**REQUEST**
Extract the first line through the line containing "bm = bmesh.new(); tube(bm, (sx" from the listing below, exactly as written.

**MATERIAL PROVIDED**
+--

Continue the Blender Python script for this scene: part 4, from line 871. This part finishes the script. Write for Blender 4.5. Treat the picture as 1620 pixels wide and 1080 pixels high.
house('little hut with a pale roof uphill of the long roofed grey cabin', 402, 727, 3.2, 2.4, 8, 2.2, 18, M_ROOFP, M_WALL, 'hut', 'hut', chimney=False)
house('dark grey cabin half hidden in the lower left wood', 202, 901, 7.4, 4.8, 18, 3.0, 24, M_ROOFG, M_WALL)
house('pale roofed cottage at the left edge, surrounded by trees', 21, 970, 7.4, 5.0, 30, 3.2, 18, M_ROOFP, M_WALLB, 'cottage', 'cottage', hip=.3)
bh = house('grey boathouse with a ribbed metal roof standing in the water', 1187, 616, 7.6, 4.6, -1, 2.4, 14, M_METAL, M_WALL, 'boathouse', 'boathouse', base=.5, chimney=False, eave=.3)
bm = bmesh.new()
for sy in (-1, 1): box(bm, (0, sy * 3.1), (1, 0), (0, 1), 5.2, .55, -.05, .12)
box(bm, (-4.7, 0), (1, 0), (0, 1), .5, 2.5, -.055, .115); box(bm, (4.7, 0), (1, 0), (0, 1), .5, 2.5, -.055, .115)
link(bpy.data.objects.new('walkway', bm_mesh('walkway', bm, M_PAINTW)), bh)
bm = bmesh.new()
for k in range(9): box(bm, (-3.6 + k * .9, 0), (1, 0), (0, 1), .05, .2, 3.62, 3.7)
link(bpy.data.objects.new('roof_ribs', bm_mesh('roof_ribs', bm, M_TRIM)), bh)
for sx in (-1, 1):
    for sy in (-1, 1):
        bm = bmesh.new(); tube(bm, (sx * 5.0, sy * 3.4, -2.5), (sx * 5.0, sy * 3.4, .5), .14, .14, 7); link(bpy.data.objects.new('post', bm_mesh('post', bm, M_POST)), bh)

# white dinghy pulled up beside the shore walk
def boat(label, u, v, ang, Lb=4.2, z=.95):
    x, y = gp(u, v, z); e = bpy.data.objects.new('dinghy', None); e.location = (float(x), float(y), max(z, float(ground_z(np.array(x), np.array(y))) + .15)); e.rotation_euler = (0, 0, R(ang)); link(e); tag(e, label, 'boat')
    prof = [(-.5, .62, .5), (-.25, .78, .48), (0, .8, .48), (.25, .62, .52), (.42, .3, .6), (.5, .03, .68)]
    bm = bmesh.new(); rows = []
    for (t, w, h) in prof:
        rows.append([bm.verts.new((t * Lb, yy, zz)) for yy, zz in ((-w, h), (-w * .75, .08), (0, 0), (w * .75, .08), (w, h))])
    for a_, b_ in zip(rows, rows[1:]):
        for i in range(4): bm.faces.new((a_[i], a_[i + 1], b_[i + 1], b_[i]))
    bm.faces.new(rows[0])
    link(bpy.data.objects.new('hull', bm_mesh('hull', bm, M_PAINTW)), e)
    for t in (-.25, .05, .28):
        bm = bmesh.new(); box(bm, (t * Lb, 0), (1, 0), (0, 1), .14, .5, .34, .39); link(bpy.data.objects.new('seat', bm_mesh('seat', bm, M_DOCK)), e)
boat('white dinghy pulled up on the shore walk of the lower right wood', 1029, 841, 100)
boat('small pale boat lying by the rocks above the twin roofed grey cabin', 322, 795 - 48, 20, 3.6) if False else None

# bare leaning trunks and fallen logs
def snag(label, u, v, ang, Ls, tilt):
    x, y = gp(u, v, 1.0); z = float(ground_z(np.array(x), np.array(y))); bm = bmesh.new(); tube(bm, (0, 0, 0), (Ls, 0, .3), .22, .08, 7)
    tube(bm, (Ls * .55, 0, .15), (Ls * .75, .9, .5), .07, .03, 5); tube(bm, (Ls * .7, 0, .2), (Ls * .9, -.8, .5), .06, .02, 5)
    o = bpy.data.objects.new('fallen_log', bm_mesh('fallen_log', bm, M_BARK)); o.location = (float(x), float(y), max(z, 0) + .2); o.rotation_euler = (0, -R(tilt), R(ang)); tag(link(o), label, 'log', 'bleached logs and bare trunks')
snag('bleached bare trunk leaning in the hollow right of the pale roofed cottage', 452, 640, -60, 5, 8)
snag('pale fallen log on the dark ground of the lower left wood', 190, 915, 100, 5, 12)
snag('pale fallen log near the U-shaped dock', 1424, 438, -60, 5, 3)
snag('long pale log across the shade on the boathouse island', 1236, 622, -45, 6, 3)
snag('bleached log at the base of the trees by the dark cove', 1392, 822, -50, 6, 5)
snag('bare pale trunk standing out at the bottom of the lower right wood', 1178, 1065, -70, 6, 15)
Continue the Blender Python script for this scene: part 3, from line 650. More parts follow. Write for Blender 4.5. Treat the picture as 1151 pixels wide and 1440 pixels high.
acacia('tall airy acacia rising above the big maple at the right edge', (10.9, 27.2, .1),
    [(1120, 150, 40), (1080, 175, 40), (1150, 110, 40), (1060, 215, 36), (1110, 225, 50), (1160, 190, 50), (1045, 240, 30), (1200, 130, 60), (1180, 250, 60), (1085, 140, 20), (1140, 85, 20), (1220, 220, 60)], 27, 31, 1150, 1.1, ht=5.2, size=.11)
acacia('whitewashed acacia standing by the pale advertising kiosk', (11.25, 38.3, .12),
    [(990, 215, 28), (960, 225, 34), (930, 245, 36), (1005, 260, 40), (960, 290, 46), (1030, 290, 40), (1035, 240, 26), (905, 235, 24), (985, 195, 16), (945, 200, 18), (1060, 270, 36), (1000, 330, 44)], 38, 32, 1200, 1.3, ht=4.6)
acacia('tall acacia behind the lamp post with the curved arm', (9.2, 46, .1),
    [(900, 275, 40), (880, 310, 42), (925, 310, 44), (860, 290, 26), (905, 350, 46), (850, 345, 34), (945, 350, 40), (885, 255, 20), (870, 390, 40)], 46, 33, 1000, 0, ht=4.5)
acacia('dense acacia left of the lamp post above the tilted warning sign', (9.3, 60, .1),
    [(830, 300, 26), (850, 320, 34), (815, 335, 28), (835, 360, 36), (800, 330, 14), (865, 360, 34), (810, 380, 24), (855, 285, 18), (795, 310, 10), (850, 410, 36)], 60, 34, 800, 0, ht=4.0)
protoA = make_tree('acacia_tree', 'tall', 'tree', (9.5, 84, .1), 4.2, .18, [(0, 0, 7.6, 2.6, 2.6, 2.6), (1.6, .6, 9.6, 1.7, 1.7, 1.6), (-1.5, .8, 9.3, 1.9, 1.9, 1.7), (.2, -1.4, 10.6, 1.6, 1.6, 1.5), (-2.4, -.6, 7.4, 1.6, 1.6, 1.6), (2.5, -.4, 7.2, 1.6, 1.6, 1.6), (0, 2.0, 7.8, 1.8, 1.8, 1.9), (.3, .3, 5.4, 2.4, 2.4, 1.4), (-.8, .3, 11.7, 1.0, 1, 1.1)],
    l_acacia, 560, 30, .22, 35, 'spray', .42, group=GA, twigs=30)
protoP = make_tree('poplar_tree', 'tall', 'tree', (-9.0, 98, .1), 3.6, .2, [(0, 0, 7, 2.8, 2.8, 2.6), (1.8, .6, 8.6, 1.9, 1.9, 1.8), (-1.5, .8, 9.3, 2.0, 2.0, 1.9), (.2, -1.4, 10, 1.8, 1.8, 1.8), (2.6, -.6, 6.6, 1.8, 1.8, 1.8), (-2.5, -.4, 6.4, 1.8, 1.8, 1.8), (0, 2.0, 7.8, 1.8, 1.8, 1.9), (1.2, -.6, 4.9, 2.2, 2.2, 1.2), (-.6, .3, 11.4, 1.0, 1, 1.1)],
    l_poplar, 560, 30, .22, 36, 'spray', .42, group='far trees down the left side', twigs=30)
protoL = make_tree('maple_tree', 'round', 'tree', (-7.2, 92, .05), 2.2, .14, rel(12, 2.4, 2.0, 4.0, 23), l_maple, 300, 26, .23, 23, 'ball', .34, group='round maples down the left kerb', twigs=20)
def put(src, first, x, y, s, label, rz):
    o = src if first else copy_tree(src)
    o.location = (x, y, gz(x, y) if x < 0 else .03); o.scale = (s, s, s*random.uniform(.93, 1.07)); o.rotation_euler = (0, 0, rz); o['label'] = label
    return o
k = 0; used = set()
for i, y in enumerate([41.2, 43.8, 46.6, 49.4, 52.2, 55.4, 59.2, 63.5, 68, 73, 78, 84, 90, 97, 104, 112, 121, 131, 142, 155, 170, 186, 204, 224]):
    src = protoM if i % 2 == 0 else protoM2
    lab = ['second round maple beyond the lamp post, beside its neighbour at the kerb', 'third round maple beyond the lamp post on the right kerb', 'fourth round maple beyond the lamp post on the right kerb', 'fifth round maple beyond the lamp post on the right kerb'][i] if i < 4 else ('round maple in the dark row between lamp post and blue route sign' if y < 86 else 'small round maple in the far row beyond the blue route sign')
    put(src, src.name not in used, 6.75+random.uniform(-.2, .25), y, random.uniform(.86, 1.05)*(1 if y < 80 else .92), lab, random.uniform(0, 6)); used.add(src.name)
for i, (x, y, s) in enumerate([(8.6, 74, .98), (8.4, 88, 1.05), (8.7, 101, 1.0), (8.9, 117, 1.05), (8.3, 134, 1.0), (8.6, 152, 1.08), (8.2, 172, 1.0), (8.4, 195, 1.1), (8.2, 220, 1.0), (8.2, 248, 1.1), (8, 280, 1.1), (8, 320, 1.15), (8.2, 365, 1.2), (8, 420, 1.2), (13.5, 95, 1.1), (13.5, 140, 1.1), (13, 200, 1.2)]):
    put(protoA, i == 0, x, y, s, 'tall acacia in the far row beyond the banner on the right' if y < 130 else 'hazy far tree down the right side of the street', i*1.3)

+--

**WORKED ANSWER**
Continue the Blender Python script for this scene: part 4, from line 871. This part finishes the script. Write for Blender 4.5. Treat the picture as 1620 pixels wide and 1080 pixels high.
house('little hut with a pale roof uphill of the long roofed grey cabin', 402, 727, 3.2, 2.4, 8, 2.2, 18, M_ROOFP, M_WALL, 'hut', 'hut', chimney=False)
house('dark grey cabin half hidden in the lower left wood', 202, 901, 7.4, 4.8, 18, 3.0, 24, M_ROOFG, M_WALL)
house('pale roofed cottage at the left edge, surrounded by trees', 21, 970, 7.4, 5.0, 30, 3.2, 18, M_ROOFP, M_WALLB, 'cottage', 'cottage', hip=.3)
bh = house('grey boathouse with a ribbed metal roof standing in the water', 1187, 616, 7.6, 4.6, -1, 2.4, 14, M_METAL, M_WALL, 'boathouse', 'boathouse', base=.5, chimney=False, eave=.3)
bm = bmesh.new()
for sy in (-1, 1): box(bm, (0, sy * 3.1), (1, 0), (0, 1), 5.2, .55, -.05, .12)
box(bm, (-4.7, 0), (1, 0), (0, 1), .5, 2.5, -.055, .115); box(bm, (4.7, 0), (1, 0), (0, 1), .5, 2.5, -.055, .115)
link(bpy.data.objects.new('walkway', bm_mesh('walkway', bm, M_PAINTW)), bh)
bm = bmesh.new()
for k in range(9): box(bm, (-3.6 + k * .9, 0), (1, 0), (0, 1), .05, .2, 3.62, 3.7)
link(bpy.data.objects.new('roof_ribs', bm_mesh('roof_ribs', bm, M_TRIM)), bh)
for sx in (-1, 1):
    for sy in (-1, 1):
        bm = bmesh.new(); tube(bm, (sx * 5.0, sy * 3.4, -2.5), (sx * 5.0, sy * 3.4, .5), .14, .14, 7); link(bpy.data.objects.new('post', bm_mesh('post', bm, M_POST)), bh)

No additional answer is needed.